#### EXERCISE OBJECTIVE:
Below is a listing; write it out exactly and drop any images from it.

#### SOURCE EXCERPT:
..............................
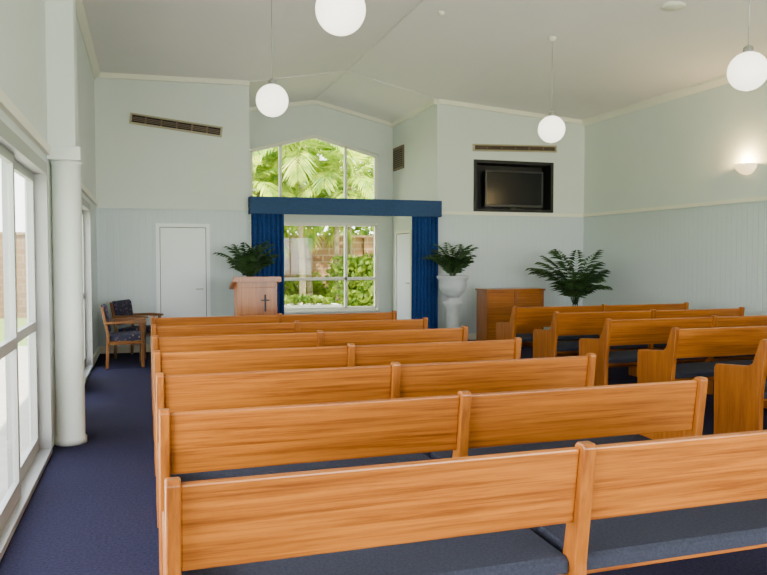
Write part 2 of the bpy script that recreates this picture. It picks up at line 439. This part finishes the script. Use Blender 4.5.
# ------------------------------------------------------------------ TV niche
b = B()
b.box(NX0, NX0+0.06, D-0.03, D+0.34, NZ0, NZ1, 'black'); b.box(NX1-0.06, NX1, D-0.03, D+0.34, NZ0, NZ1, 'black')
b.box(NX0+.06, NX1-.06, D-0.03, D+0.34, NZ0, NZ0+.05, 'black'); b.box(NX0+.06, NX1-.06, D-0.03, D+0.34, NZ1-.06, NZ1, 'black')
b.box(NX0+.06, NX1-.06, D+0.32, D+0.34, NZ0+.05, NZ1-.06, 'black')
b.make("tv_niche_surround", 0.004)
b = B()
tx0, tx1, tz0, tz1 = 6.10, 7.33, 2.50, 3.19
b.box(tx0, tx1, D+0.10, D+0.16, tz0, tz1, 'screen')
for a in ((tx0, tx1, tz1-.03, tz1), (tx0, tx1, tz0, tz0+.045), (tx0, tx0+.03, tz0+.045, tz1-.03), (tx1-.03, tx1, tz0+.045, tz1-.03)):
    b.box(a[0], a[1], D+0.085, D+0.10, a[2], a[3], 'tvbezel')
b.box(6.5, 6.93, D+0.08, D+0.24, NZ0+.05, NZ0+.065, 'tvbezel'); b.box(6.66, 6.77, D+0.13, D+0.19, NZ0+.065, tz0, 'tvbezel')
b.box(6.6, 6.83, D+.16, D+.32, 2.75, 2.95, 'black')
b.make("television", 0.004)

# ------------------------------------------------------------------ curtains + pelmet
b = B()
b.box(AX0-0.03, AX1+0.0, D-0.24, D-0.215, 2.27, 2.56, 'pelmet'); b.box(AX0-0.03, AX1+0.0, D-0.215, D, 2.54, 2.56, 'pelmet')
b.box(AX0-0.03, AX0-.005, D-0.215, D, 2.27, 2.54, 'pelmet'); b.box(AX1-.025, AX1+0.0, D-0.215, D, 2.27, 2.54, 'pelmet')
b.make("curtain_pelmet", 0.004)
def curtain(name, xa, xb, n):
    b = B(); N = n*10; rows = 14; vs = []; fs = []
    for j in range(rows+1):
        zz = 0.005+(2.50-0.005)*j/rows
        for i in range(N+1):
            u = i/N
            x = xa+(xb-xa)*u
            a = 0.038*(0.7+0.3*(1-j/rows))
            y = D-0.115+a*math.sin(u*n*2*math.pi+0.3*math.sin(j*0.5))+0.008*math.sin(u*37)
            vs.append((x, y, zz))
    for j in range(rows):
        for i in range(N): fs.append((j*(N+1)+i, j*(N+1)+i+1, (j+1)*(N+1)+i+1, (j+1)*(N+1)+i))
    b.add(vs, fs, 'blue', True); o = b.make(name)
    md = o.modifiers.new("thick", 'SOLIDIFY'); md.thickness = 0.006
curtain("curtain", AX0+0.0, 2.24, 7); curtain("curtain", 4.56, AX1-.03, 7)

# ------------------------------------------------------------------ pews
def pew_mesh(L):
    b = B()
    endp = [(0.0, 0), (0.46, 0), (0.47, 0.60), (0.45, 0.635), (0.10, 0.665), (0.05, 0.69), (-0.025, 0.885), (-0.04, 0.897), (-0.075, 0.897), (-0.09, 0.885), (-0.035, 0.45), (-0.03, 0)]
    pt = 0.045
    for x in (0, L-pt): b.prism(endp, 'x', x, x+pt, 'woodv')
    midp = [(0.05, 0), (0.05, 0.45), (0.015, 0.66), (-0.025, 0.885), (-0.04, 0.897), (-0.075, 0.897), (-0.09, 0.885), (-0.035, 0.45), (-0.03, 0)]
    mxp = L/2
    b.prism(midp, 'x', mxp-0.026, mxp+0.026, 'woodv')
    b.box(mxp-.02, mxp+.02, 0.05, 0.40, 0, 0.37, 'woodv')
    pan = [(-0.024, 0.600), (-0.062, 0.876), (-0.042, 0.880), (-0.038, 0.877), (0.002, 0.603)]
    for xa, xb in ((pt, mxp-0.026), (mxp+0.026, L-pt)):
        b.prism(pan, 'x', xa, xb, 'wood')
        b.box(xa, xb, 0.035, 0.45, 0.375, 0.405, 'wood')
        cp = [(0.0, 0.405), (0.45, 0.405), (0.465, 0.42), (0.462, 0.455), (0.44, 0.472), (0.02, 0.465), (0.0, 0.45)]
        b.prism(cp, 'x', xa, xb, 'cush')
        b.box(xa, xb, 0.40, 0.425, 0.29, 0.375, 'wood')
    return b
proto = pew_mesh(2.85).make("church_pew", 0.006, loc=(0.045, 2.30, 0))
lp = [2.30+1.045*i for i in range(7)]
for y in lp[1:]:
    o = proto.copy(); scene.collection.objects.link(o); o.location = (0.045, y, 0)
p2 = pew_mesh(2.80).make("church_pew", 0.006, loc=(4.65, 4.70, 0))
for i in (-2, -1, 1, 2, 3, 4):
    o = p2.copy(); scene.collection.objects.link(o); o.location = (4.65, 4.70+1.045*i, 0)

# ------------------------------------------------------------------ pendant globes
def globe(x, y, zc):
    b = B(); r = 0.18
    prof = [(max(0.0005, r*math.sin(math.pi*i/20)), -r*math.cos(math.pi*i/20)) for i in range(21)]
    b.lathe(prof, (x, y, zc), 'globe', 32)
    b.lathe([(0.045, r-0.012), (0.045, r+0.04), (0.02, r+0.06), (0.001, r+0.06)], (x, y, zc), 'metal', 20)
    zt = ceilz(x, y)
    b.tube((x, y, zc+r+0.05), (x, y, zt-0.02), 0.005, 'metal', 8)
    b.lathe([(0.001, -0.05), (0.03, -0.045), (0.055, -0.01), (0.055, 0.012)], (x, y, zt), 'trim', 20)
    b.make("globe_pendant_lamp")
globe(1.35, 5.21, 3.32); globe(1.37, 8.34, 3.30); globe(5.26, 8.93, 3.28); globe(5.43, 5.67, 3.30)

b = B()
sy, sz = 8.51, 2.82
mxr = Matrix.Translation((XR, sy, sz)) @ Matrix.Rotation(math.pi/2, 4, 'Z')
b.lathe([(0.001, -0.10), (0.06, -0.09), (0.12, -0.055), (0.16, -0.005), (0.175, 0.05), (0.165, 0.05), (0.15, 0.0), (0.11, -0.045), (0.001, -0.08)], (0, 0, 0), 'sconce', 24, mxr, 0, math.pi)
b.box(XR-0.012, XR, sy-0.06, sy+0.06, sz-0.09, sz+0.03, 'trim')
b.make("wall_sconce")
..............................
#### EXPECTED ANSWER:
Write part 2 of the bpy script that recreates this picture. It picks up at line 439. This part finishes the script. Use Blender 4.5.
# ------------------------------------------------------------------ TV niche
b = B()
b.box(NX0, NX0+0.06, D-0.03, D+0.34, NZ0, NZ1, 'black'); b.box(NX1-0.06, NX1, D-0.03, D+0.34, NZ0, NZ1, 'black')
b.box(NX0+.06, NX1-.06, D-0.03, D+0.34, NZ0, NZ0+.05, 'black'); b.box(NX0+.06, NX1-.06, D-0.03, D+0.34, NZ1-.06, NZ1, 'black')
b.box(NX0+.06, NX1-.06, D+0.32, D+0.34, NZ0+.05, NZ1-.06, 'black')
b.make("tv_niche_surround", 0.004)
b = B()
tx0, tx1, tz0, tz1 = 6.10, 7.33, 2.50, 3.19
b.box(tx0, tx1, D+0.10, D+0.16, tz0, tz1, 'screen')
for a in ((tx0, tx1, tz1-.03, tz1), (tx0, tx1, tz0, tz0+.045), (tx0, tx0+.03, tz0+.045, tz1-.03), (tx1-.03, tx1, tz0+.045, tz1-.03)):
    b.box(a[0], a[1], D+0.085, D+0.10, a[2], a[3], 'tvbezel')
b.box(6.5, 6.93, D+0.08, D+0.24, NZ0+.05, NZ0+.065, 'tvbezel'); b.box(6.66, 6.77, D+0.13, D+0.19, NZ0+.065, tz0, 'tvbezel')
b.box(6.6, 6.83, D+.16, D+.32, 2.75, 2.95, 'black')
b.make("television", 0.004)

# ------------------------------------------------------------------ curtains + pelmet
b = B()
b.box(AX0-0.03, AX1+0.0, D-0.24, D-0.215, 2.27, 2.56, 'pelmet'); b.box(AX0-0.03, AX1+0.0, D-0.215, D, 2.54, 2.56, 'pelmet')
b.box(AX0-0.03, AX0-.005, D-0.215, D, 2.27, 2.54, 'pelmet'); b.box(AX1-.025, AX1+0.0, D-0.215, D, 2.27, 2.54, 'pelmet')
b.make("curtain_pelmet", 0.004)
def curtain(name, xa, xb, n):
    b = B(); N = n*10; rows = 14; vs = []; fs = []
    for j in range(rows+1):
        zz = 0.005+(2.50-0.005)*j/rows
        for i in range(N+1):
            u = i/N
            x = xa+(xb-xa)*u
            a = 0.038*(0.7+0.3*(1-j/rows))
            y = D-0.115+a*math.sin(u*n*2*math.pi+0.3*math.sin(j*0.5))+0.008*math.sin(u*37)
            vs.append((x, y, zz))
    for j in range(rows):
        for i in range(N): fs.append((j*(N+1)+i, j*(N+1)+i+1, (j+1)*(N+1)+i+1, (j+1)*(N+1)+i))
    b.add(vs, fs, 'blue', True); o = b.make(name)
    md = o.modifiers.new("thick", 'SOLIDIFY'); md.thickness = 0.006
curtain("curtain", AX0+0.0, 2.24, 7); curtain("curtain", 4.56, AX1-.03, 7)

# ------------------------------------------------------------------ pews
def pew_mesh(L):
    b = B()
    endp = [(0.0, 0), (0.46, 0), (0.47, 0.60), (0.45, 0.635), (0.10, 0.665), (0.05, 0.69), (-0.025, 0.885), (-0.04, 0.897), (-0.075, 0.897), (-0.09, 0.885), (-0.035, 0.45), (-0.03, 0)]
    pt = 0.045
    for x in (0, L-pt): b.prism(endp, 'x', x, x+pt, 'woodv')
    midp = [(0.05, 0), (0.05, 0.45), (0.015, 0.66), (-0.025, 0.885), (-0.04, 0.897), (-0.075, 0.897), (-0.09, 0.885), (-0.035, 0.45), (-0.03, 0)]
    mxp = L/2
    b.prism(midp, 'x', mxp-0.026, mxp+0.026, 'woodv')
    b.box(mxp-.02, mxp+.02, 0.05, 0.40, 0, 0.37, 'woodv')
    pan = [(-0.024, 0.600), (-0.062, 0.876), (-0.042, 0.880), (-0.038, 0.877), (0.002, 0.603)]
    for xa, xb in ((pt, mxp-0.026), (mxp+0.026, L-pt)):
        b.prism(pan, 'x', xa, xb, 'wood')
        b.box(xa, xb, 0.035, 0.45, 0.375, 0.405, 'wood')
        cp = [(0.0, 0.405), (0.45, 0.405), (0.465, 0.42), (0.462, 0.455), (0.44, 0.472), (0.02, 0.465), (0.0, 0.45)]
        b.prism(cp, 'x', xa, xb, 'cush')
        b.box(xa, xb, 0.40, 0.425, 0.29, 0.375, 'wood')
    return b
proto = pew_mesh(2.85).make("church_pew", 0.006, loc=(0.045, 2.30, 0))
lp = [2.30+1.045*i for i in range(7)]
for y in lp[1:]:
    o = proto.copy(); scene.collection.objects.link(o); o.location = (0.045, y, 0)
p2 = pew_mesh(2.80).make("church_pew", 0.006, loc=(4.65, 4.70, 0))
for i in (-2, -1, 1, 2, 3, 4):
    o = p2.copy(); scene.collection.objects.link(o); o.location = (4.65, 4.70+1.045*i, 0)

# ------------------------------------------------------------------ pendant globes
def globe(x, y, zc):
    b = B(); r = 0.18
    prof = [(max(0.0005, r*math.sin(math.pi*i/20)), -r*math.cos(math.pi*i/20)) for i in range(21)]
    b.lathe(prof, (x, y, zc), 'globe', 32)
    b.lathe([(0.045, r-0.012), (0.045, r+0.04), (0.02, r+0.06), (0.001, r+0.06)], (x, y, zc), 'metal', 20)
    zt = ceilz(x, y)
    b.tube((x, y, zc+r+0.05), (x, y, zt-0.02), 0.005, 'metal', 8)
    b.lathe([(0.001, -0.05), (0.03, -0.045), (0.055, -0.01), (0.055, 0.012)], (x, y, zt), 'trim', 20)
    b.make("globe_pendant_lamp")
globe(1.35, 5.21, 3.32); globe(1.37, 8.34, 3.30); globe(5.26, 8.93, 3.28); globe(5.43, 5.67, 3.30)

b = B()
sy, sz = 8.51, 2.82
mxr = Matrix.Translation((XR, sy, sz)) @ Matrix.Rotation(math.pi/2, 4, 'Z')
b.lathe([(0.001, -0.10), (0.06, -0.09), (0.12, -0.055), (0.16, -0.005), (0.175, 0.05), (0.165, 0.05), (0.15, 0.0), (0.11, -0.045), (0.001, -0.08)], (0, 0, 0), 'sconce', 24, mxr, 0, math.pi)
b.box(XR-0.012, XR, sy-0.06, sy+0.06, sz-0.09, sz+0.03, 'trim')
b.make("wall_sconce")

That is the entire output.